I used to write a lot of letters, the on-paper kind that got mailed and arrived in envelopes days later. I was the guy looking soulful in the back of the coffee shop in the late '90s who looked like he was journaling, except I was actually writing epistles, so it was okay, I was cool and not a dork. No, really. I don't do it much anymore, the reasons for which are many and varied, but that's not really the point of this entry. Well, maybe it sort of is.
L. and I sometimes still write each other letters, though we have lived in the same space for years. Mine are usually writ when I am on a plane trip somewhere, she sometimes just writes whilst I assume she is doing prep work for school. It's an ongoing narrative--when we were dating but living on opposite sides of the coast the narrative was about dual meanings of writing each other--both the act of sending letters and the act of creating the other person out of words, a liter(al/ary) conjuring act (God, that was soooo post-modern I can hardly stand it). The other person isn't there, so you write them. The other returns the favor by writing you.

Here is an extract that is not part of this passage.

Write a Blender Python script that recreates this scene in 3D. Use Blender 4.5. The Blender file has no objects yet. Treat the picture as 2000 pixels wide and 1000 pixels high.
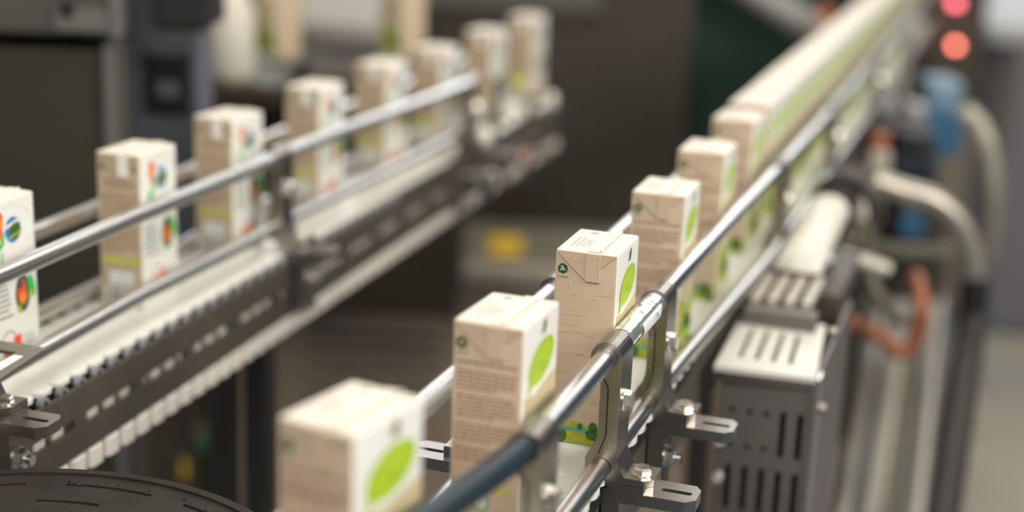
import bpy, bmesh, math, random
from math import sin, cos, radians, pi, sqrt, atan2
from mathutils import Vector, Matrix
from mathutils.geometry import tessellate_polygon
random.seed(7)
scene = bpy.context.scene
COL = scene.collection
MM = 0.001

# ------------------------------------------------------------------ camera
F_PX = 2946.9
PITCH = radians(15.516); ROLL = radians(2.2315)
CAM_H = 1.2407                      # belt of the right line is 0.90 m above the floor
fw = Vector((0, cos(PITCH), -sin(PITCH))); rt = Vector((1, 0, 0)); up = rt.cross(fw)
cr = rt*cos(ROLL) + up*sin(ROLL); cu = -rt*sin(ROLL) + up*cos(ROLL)
CAM = Vector((0, 0, CAM_H))
cd = bpy.data.cameras.new('camera'); cam = bpy.data.objects.new('camera', cd); COL.objects.link(cam)
m = Matrix((cr, cu, -fw)).transposed().to_4x4(); m.translation = CAM
cam.matrix_world = m
cd.sensor_width = 36; cd.sensor_fit = 'HORIZONTAL'; cd.lens = F_PX/2000*36
cd.clip_start = 0.02; cd.clip_end = 60
cd.dof.use_dof = True; cd.dof.focus_distance = 0.853; cd.dof.aperture_fstop = 2.55; cd.dof.aperture_blades = 0
scene.camera = cam

def at(px, py, depth):
    """world point (m) seen at a pixel of the 2000x1000 photo, depth metres along the lens axis"""
    return CAM + (fw + cr*((px-1000)/F_PX) - cu*((py-500)/F_PX))*depth

# ------------------------------------------------------------------ materials
MATS = {}
def mat(name, col, rough=0.5, metal=0.0, noise=0.0, scale=40, bump=0.0, coat=0.0, stretch=None, trans=0.0, emit=None, emit_s=0, spec=None):
    if name in MATS: return MATS[name]
    m = bpy.data.materials.new(name); m.use_nodes = True
    nt = m.node_tree; b = nt.nodes['Principled BSDF']
    b.inputs['Base Color'].default_value = (*col, 1)
    b.inputs['Roughness'].default_value = rough
    b.inputs['Metallic'].default_value = metal
    if coat: b.inputs['Coat Weight'].default_value = coat; b.inputs['Coat Roughness'].default_value = 0.1
    if spec is not None: b.inputs['Specular IOR Level'].default_value = spec
    if trans: b.inputs['Transmission Weight'].default_value = trans
    if emit: b.inputs['Emission Color'].default_value = (*emit, 1); b.inputs['Emission Strength'].default_value = emit_s
    if noise or bump:
        tc = nt.nodes.new('ShaderNodeTexCoord'); mp = nt.nodes.new('ShaderNodeMapping')
        mp.inputs['Scale'].default_value = stretch or (1, 1, 1)
        n = nt.nodes.new('ShaderNodeTexNoise'); n.inputs['Scale'].default_value = scale; n.inputs['Detail'].default_value = 6
        nt.links.new(tc.outputs['Object'], mp.inputs[0]); nt.links.new(mp.outputs[0], n.inputs['Vector'])
        if noise:
            r = nt.nodes.new('ShaderNodeValToRGB')
            r.color_ramp.elements[0].position = 0.3; r.color_ramp.elements[1].position = 0.7
            r.color_ramp.elements[0].color = (*[c*(1-noise) for c in col], 1)
            r.color_ramp.elements[1].color = (*[min(1, c*(1+noise*0.6)) for c in col], 1)
            nt.links.new(n.outputs['Fac'], r.inputs[0]); nt.links.new(r.outputs[0], b.inputs['Base Color'])
        if bump:
            bp = nt.nodes.new('ShaderNodeBump'); bp.inputs['Strength'].default_value = bump; bp.inputs['Distance'].default_value = 0.0006
            nt.links.new(n.outputs['Fac'], bp.inputs['Height']); nt.links.new(bp.outputs[0], b.inputs['Normal'])
    MATS[name] = m
    return m

mat('kraft', (0.54, 0.42, 0.30), 0.5, noise=0.05, scale=90, stretch=(1, 1, 3))
mat('kraft_fold', (0.60, 0.475, 0.35), 0.45, noise=0.05, scale=60, stretch=(1, 1, 5))
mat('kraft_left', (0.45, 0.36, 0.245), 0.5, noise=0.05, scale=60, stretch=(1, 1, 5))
mat('card_white', (0.80, 0.79, 0.73), 0.38, noise=0.03, scale=30)
mat('card_top', (0.72, 0.66, 0.57), 0.6, noise=0.04, scale=80)
mat('leaf_green', (0.44, 0.62, 0.03), 0.45, noise=0.18, scale=160)
mat('mark_green', (0.01, 0.13, 0.05), 0.5)
mat('olive_ink', (0.48, 0.50, 0.04), 0.5)
mat('tree_green', (0.05, 0.14, 0.02), 0.5, noise=0.5, scale=500)
mat('field_green', (0.36, 0.43, 0.03), 0.5, noise=0.25, scale=200)
mat('teal_ink', (0.10, 0.33, 0.25), 0.5)
mat('brown_ink', (0.24, 0.13, 0.08), 0.6)
mat('beige_ink', (0.60, 0.49, 0.29), 0.5)
mat('faint_ink', (0.50, 0.385, 0.27), 0.6)
mat('dark_ink', (0.10, 0.08, 0.08), 0.5)
mat('grey_ink', (0.30, 0.36, 0.30), 0.5)
mat('pale_ink', (0.62, 0.66, 0.58), 0.5)
mat('pink_ink', (0.62, 0.30, 0.26), 0.5)
mat('red_ink', (0.80, 0.09, 0.03), 0.45)
mat('orange_ink', (0.88, 0.26, 0.03), 0.45)
mat('blue_ink', (0.02, 0.22, 0.55), 0.45)
mat('bright_green', (0.06, 0.50, 0.08), 0.45)
mat('label_blue', (0.60, 0.68, 0.68), 0.5)
mat('fold_shadow', (0.30, 0.21, 0.14), 0.7)

mat('rail_steel', (0.72, 0.71, 0.69), 0.27, 1.0, noise=0.06, scale=8)
mat('cast_steel', (0.35, 0.32, 0.285), 0.29, 0.95, noise=0.14, scale=60, bump=0.25)
mat('bolt_steel', (0.78, 0.74, 0.70), 0.22, 1.0)
mat('old_steel', (0.34, 0.31, 0.27), 0.45, 0.8, noise=0.2, scale=30)
mat('frame_steel', (0.125, 0.108, 0.085), 0.5, 0.45, noise=0.22, scale=14, bump=0.1)
mat('slat_white', (0.78, 0.78, 0.71), 0.32)
mat('slat_worn', (0.80, 0.74, 0.66), 0.4)
mat('chain_black', (0.015, 0.015, 0.015), 0.4)
mat('ring_grey', (0.30, 0.30, 0.33), 0.4, 0.3)
mat('rail_blue', (0.010, 0.022, 0.032), 0.45, 0.0)
mat('tape_clear', (0.72, 0.74, 0.72), 0.09, 0.75, noise=0.12, scale=120, bump=0.9, coat=1.0)
mat('label_white', (0.75, 0.77, 0.78), 0.3)
mat('hose_dark', (0.03, 0.025, 0.02), 0.5)
mat('disc_dark', (0.030, 0.026, 0.021), 0.6, 0.0, spec=0.12, noise=0.25, scale=40, bump=0.15)
mat('black', (0.008, 0.008, 0.008), 0.6)
mat('droplet', (1, 1, 1), 0.02, trans=1.0)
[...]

L. wrote me a letter a few weeks back positing that this is exactly what I am doing when blogging, is writing letters. Sam and Rebecca have pretty much the same dialog going that L. and I do, only it is posted for all to see, the acknowledgement that they are writing each other only tacit. I haven't written either of them an actual physical letter in years, but we've been trading acknowledgements back and forth for a month or two now, never directly acknowledging that this is what we're doing, but a dialog goes on nonetheless. It's like having a conversation with someone at the next table in a restaurant by overhearing the conversation they're having, and then responding by having a conversation with the person with whom you're actually sitting.

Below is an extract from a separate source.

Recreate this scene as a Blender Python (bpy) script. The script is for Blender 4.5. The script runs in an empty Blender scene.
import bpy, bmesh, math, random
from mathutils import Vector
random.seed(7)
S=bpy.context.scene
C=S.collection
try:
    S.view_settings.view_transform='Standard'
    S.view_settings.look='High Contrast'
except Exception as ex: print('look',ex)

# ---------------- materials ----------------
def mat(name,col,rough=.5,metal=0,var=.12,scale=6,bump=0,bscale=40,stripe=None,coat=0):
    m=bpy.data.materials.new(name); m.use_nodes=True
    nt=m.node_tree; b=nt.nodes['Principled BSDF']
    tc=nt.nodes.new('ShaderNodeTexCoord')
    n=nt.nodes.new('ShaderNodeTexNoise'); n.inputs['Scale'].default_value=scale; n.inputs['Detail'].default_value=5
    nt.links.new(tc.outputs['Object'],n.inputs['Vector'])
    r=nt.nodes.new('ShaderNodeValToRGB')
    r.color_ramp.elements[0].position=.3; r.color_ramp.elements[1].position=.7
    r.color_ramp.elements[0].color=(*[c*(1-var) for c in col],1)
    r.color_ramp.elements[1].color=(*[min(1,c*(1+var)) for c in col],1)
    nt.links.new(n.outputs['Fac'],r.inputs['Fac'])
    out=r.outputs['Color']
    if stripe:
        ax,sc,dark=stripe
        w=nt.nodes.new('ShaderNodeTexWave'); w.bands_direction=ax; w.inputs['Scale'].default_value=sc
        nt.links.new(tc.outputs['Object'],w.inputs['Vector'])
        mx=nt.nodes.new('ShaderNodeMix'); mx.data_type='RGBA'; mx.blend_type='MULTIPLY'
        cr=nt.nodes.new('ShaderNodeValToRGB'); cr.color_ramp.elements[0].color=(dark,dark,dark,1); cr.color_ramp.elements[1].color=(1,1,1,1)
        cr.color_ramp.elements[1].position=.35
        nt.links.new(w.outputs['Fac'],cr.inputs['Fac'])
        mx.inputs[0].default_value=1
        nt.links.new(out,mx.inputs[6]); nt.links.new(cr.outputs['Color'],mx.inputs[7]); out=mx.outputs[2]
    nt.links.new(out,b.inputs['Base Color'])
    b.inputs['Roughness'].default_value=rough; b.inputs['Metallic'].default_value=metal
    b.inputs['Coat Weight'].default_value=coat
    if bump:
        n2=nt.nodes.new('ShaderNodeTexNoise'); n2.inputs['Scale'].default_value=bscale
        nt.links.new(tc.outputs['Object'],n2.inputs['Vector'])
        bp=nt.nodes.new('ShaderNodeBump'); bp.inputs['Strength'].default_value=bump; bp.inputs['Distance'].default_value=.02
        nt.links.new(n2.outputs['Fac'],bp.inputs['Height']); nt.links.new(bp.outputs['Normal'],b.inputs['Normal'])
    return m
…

Did I have a point here? Did I even have a thesis that wasn't borrowed from my wife? Em...no. Apparently not.
1 comment:
Yes. Yes, indeed. The restaurant conversation is the perfect analogy for this, and it explains something for me that had been nagging at the back of my mind. It explains why I almost never comment here. I have to read the posts, think about them, and then, inevitably, my own blog posts are just responses (even if, often, they are utterly indirect).
I guess that's part of the blogging phenomenon, though, as most 'big' bloggers are always working with, through, against what other blogger say.
But I have to say: I had no idea getting into this that it would have the sort of 'intimacy' (don't have a better name for it) that it sometimes does.
And I'm not kidding: GO SEE SERENITY NOW!!!